The first irritating thing about this is how calculated and transparent it is. The second irritating thing is that it’s difficult to prove it actually untrue. Did the CEO or the Board of Directors of an organization know that they were hiring and/or retaining a rapist, a child pornographer, a perpetrator of violent assault— in short, a criminal? Maybe they didn’t. (Maybe they didn’t look all that hard.) In some cases— USA Gymnastics, looking at you— they demonstrably did know, and just cared more about their own paycheques than about the well-being of the members of their organization. However, in some cases, as unlikely as it seems, one has to admit the possibility that they didn’t know. There’s a slim possibility that the bigwigs may not have known they were employing a criminal.

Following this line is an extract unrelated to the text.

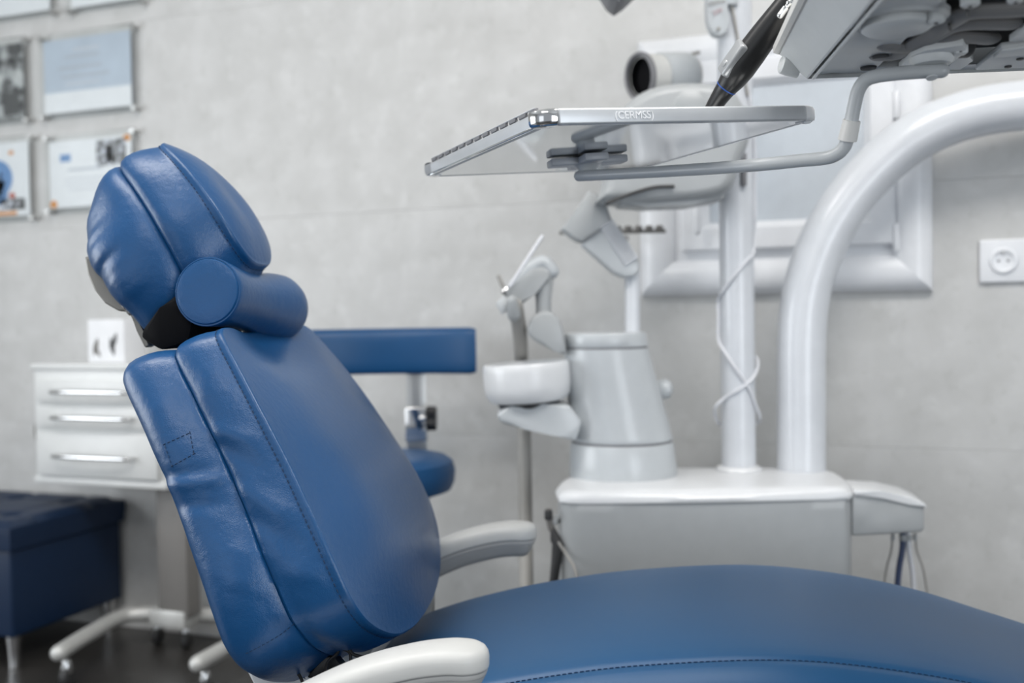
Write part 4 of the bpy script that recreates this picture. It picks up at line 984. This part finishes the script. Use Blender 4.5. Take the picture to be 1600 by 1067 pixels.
place('side_loop', tube(cr([(-W2 / 2, .02, fz(660)), (-W2 / 2 - .018, .02, fz(668)), (-W2 / 2 - .020, .02, fz(682)), (-W2 / 2 - .012, .02, fz(696)), (-W2 / 2, .02, fz(702))], 5), .003, 8), M['hose_grey'], cart)
place('column', box((.10, .06, zB - .10), (.185, dep - .06, (zB + .10) / 2), .006, 2), M['column'], cart)
def gl(px, py, z):
    P = hit(px, py, Vector((0, 0, z)), Z); return Vector((P.x - xm, P.y - cfy, z))
tz = .088
lb = [gl(92, 1020, tz), gl(140, 990, tz), gl(196, 962, tz)]
rearY = min(gl(330, 953, tz).y, dep - .04)
rearL = Vector((lb[-1].x + .04, min(lb[-1].y + .04, rearY), tz))
rb_ = [gl(309, 1037, tz), gl(365, 1005, tz), gl(420, 975, tz)]
place('base_tube', tube(cr([lb[0], lb[1], lb[2], rearL + Vector((.08, .02, 0)), Vector((.05, rearY, tz)), rb_[2] + Vector((-.03, .03, 0)), rb_[1], rb_[0]], 8), .021, 18), M['silver'], cart)
place('column_foot', box((.12, .07, .05), (.165, dep - .06, .095), .006, 2), M['silver'], cart)
for q in (lb[0] + Vector((.012, .012, 0)), gl(246, 958, tz), rb_[0] + Vector((.012, .012, 0)), Vector((.19, rearY, tz))):
    c_ = place('caster', lathe([(0, -.012), (.02, -.012), (.026, -.007), (.026, .007), (.02, .012), (0, .012)], 18, axis_m(Vector((q.x, q.y, .026)), (1, .3, 0))), M['dark'], cart)
    place('caster_cap', lathe([(0, .03), (.013, .03), (.015, .036), (.015, .052), (.010, .068), (0, .068)], 16, Matrix.Translation((q.x, q.y, 0))), M['chrome'], cart)
# white box with dark leaf prints
bq = fy(170, 566, -.06)
bxt = thing('white_box', 'white box with dark leaf prints standing on the drawer cart', 'box', (bq.x + .005, cfy + .09, zT + .005))
bw = .128; bhh = fy(170, 499, -.06).z - (zT + .005)
bb = place('carton', box((bw, .09, bhh), (0, 0, bhh / 2), .003, 2), M['paper'], bxt)
for x, z, a, L in ((-.036, .035, .3, .055), (.022, .035, -.25, .055), (.030, .052, .35, .05), (-.028, .02, -.5, .035)):
    pl = [Vector((math.sin(t) * .007 * (1 if True else 0), 0, 0)) for t in (0,)]
    leaf = [Vector((L * .16 * math.sin(PI * t) * sg, -.0458, L * (t - .5))) for sg, rng in ((1, np.linspace(0, 1, 7)), (-1, np.linspace(1, 0, 7)[1:-1])) for t in rng]
    me = prism([Matrix.Rotation(a, 3, 'Y') @ Vector((p.x, 0, p.z)) + Vector((x, -.0454, z + .01)) for p in leaf], Vector((0, .0006, 0)), 0); place('leaf_print', me, M['print_dark'] if x > 0 else M['hose'], bb, False)

# ------------------------------------------------------------------ ottoman
oq = hit(20, 1000, Vector((0, 0, .092)), Z)
ow, od = .62, min(.44, WY - .02 - oq.y)
zo = hit(20, 818, Vector((0, oq.y, 0)), Vector((0, -1, 0))).z
ott = thing('ottoman', 'navy blue tufted storage ottoman on chrome legs', 'ottoman', (oq.x, oq.y, 0))
zl = hit(20, 862, Vector((0, oq.y, 0)), Vector((0, -1, 0))).z
place('body', box((ow - .012, od - .012, zl - .092), (-ow / 2, od / 2, (zl + .092) / 2), .008, 3), M['navy'], ott)
# lid with tufts
nx, ny = 40, 30; rings = []
bm = bmesh.new(); vv = []
def lidz(x, y):
    z = zo
    ex = min(x + ow, -x) if True else 0; ex = min(-x, x + ow); ey = min(y, od - y); e = min(ex, ey)
    z -= .016 * (1 - smoothstep(0, .03, e)) 
    for i in range(3):
        for j in range(2):
            tx, ty = -ow * (i + .5) / 3, od * (j + .5) / 2
            z -= .014 * math.exp(-((x - tx) ** 2 + (y - ty) ** 2) / .0006)
            z -= .003 * math.exp(-(x - tx) ** 2 / .0001) + .003 * math.exp(-(y - ty) ** 2 / .0001)
    return z
for i in range(nx + 1):
    vv.append([bm.verts.new((-ow * i / nx, od * j / ny, lidz(-ow * i / nx, od * j / ny))) for j in range(ny + 1)])
for i in range(nx):
    for j in range(ny): bm.faces.new((vv[i][j], vv[i][j + 1], vv[i + 1][j + 1], vv[i + 1][j]))
bd = [vv[i][0] for i in range(nx + 1)] + [vv[nx][j] for j in range(1, ny + 1)] + [vv[i][ny] for i in range(nx - 1, -1, -1)] + [vv[0][j] for j in range(ny - 1, 0, -1)]
prev = bd
for dz, o_ in ((.010, .004), (.03, .005), (zo - zl - .004 - .0, .001)):
    cur = []
    for v in bd:
        cx_, cy_ = v.co.x + ow / 2, v.co.y - od / 2
        cur.append(bm.verts.new((v.co.x + math.copysign(o_ if abs(cx_) > ow / 2 - .001 else 0, cx_), v.co.y + math.copysign(o_ if abs(cy_) > od / 2 - .001 else 0, cy_), zo - .016 - dz + .012)))
    for k in range(len(bd)): bm.faces.new((prev[k], prev[(k + 1) % len(bd)], cur[(k + 1) % len(bd)], cur[k]))
    prev = cur
bm.faces.new(prev)
lid = place('lid', bm_mesh(bm), M['navy'], ott)
for i in range(3):
    for j in range(2):
        tx, ty = -ow * (i + .5) / 3, od * (j + .5) / 2
        place('tuft_button', lathe([(0, -.002), (.009, -.002), (.008, .002), (.004, .004), (0, .0045)], 14, Matrix.Translation((tx, ty, zo - .016))), M['navy'], lid)
for x, y in ((-.035, .035), (-.035, od - .035), (-ow + .035, .035), (-ow + .035, od - .035)):
    place('leg', lathe([(0, 0), (.014, 0), (.015, .004), (.013, .012), (.016, .05), (.020, .092), (0, .092)], 18, Matrix.Translation((x, y, 0))), M['chrome'], ott)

But there’s an easier question to ask these people, and a more difficult one to wiggle out of: did you know he was an asshole? Come on now. Really. Look me in the eye and tell me you had no idea he was an asshole. I double-dog dare you. This isn’t a spurious question. There is a strong correlation, it seems, between a powerful individual being an asshole, and a powerful individual being a criminal asshole. It makes sense that someone who treats people around them with casual disrespect is also likely to show disrespect in more serious ways. This is bad news for the orchestra business. The cult of personality surrounding the idea of the conductor is almost exclusively based on the difficult-to-define but immediately recognizable suite of traits broadly described as assholeishness. It’s such a ubiquitous trait on the podium— even in the leadership styles of people who are not assholes off the podium, and seemed to have specifically acquired the trait as a career-development move—that it’s actually somewhat jarring, as a musician, to encounter a kind, skilled and respectful human who also behaves that way while conducting. (Which jarring feeling, luckily for me, is fresh in my mind from my current gig.)
And look. There are asshole conductors that I like. There are asshole conductors who helped my career, or withheld their wrath from me individually in ways that were confidence-building. (Can anyone who exited the music education system with a modicum of confidence deny that at least some of it was built on a foundation of schadenfreude?) Do I think that everyone who’s rude on the podium is also a criminal? No. I don’t think so. Or at least, I hope not. I just wouldn’t be surprised, is all. It would be disingenuous to act surprised when someone who built their careers publicly terrorizing subordinates turns out to have also been terrorizing subordinates in private.
So what does this mean for musical organizations going forward? Can managers and board members evaluating potential hires start actually prioritizing hiring people who aren’t assholes? Are we finally going to stop saying things like, “yeah, he’s kind of an asshole, but he’s a good conductor…” for that matter, can we retire the term “brasshole” and the indulgent smiles that go with it? Being an asshole isn’t a criminal act. And despite what some suspiciously defensive dudes seem to think, nobody is trying to make it one. It’s just something which will—hopefully, in the future— mean that nobody wants to hire you. So they won’t have to pretend to be surprised by you later.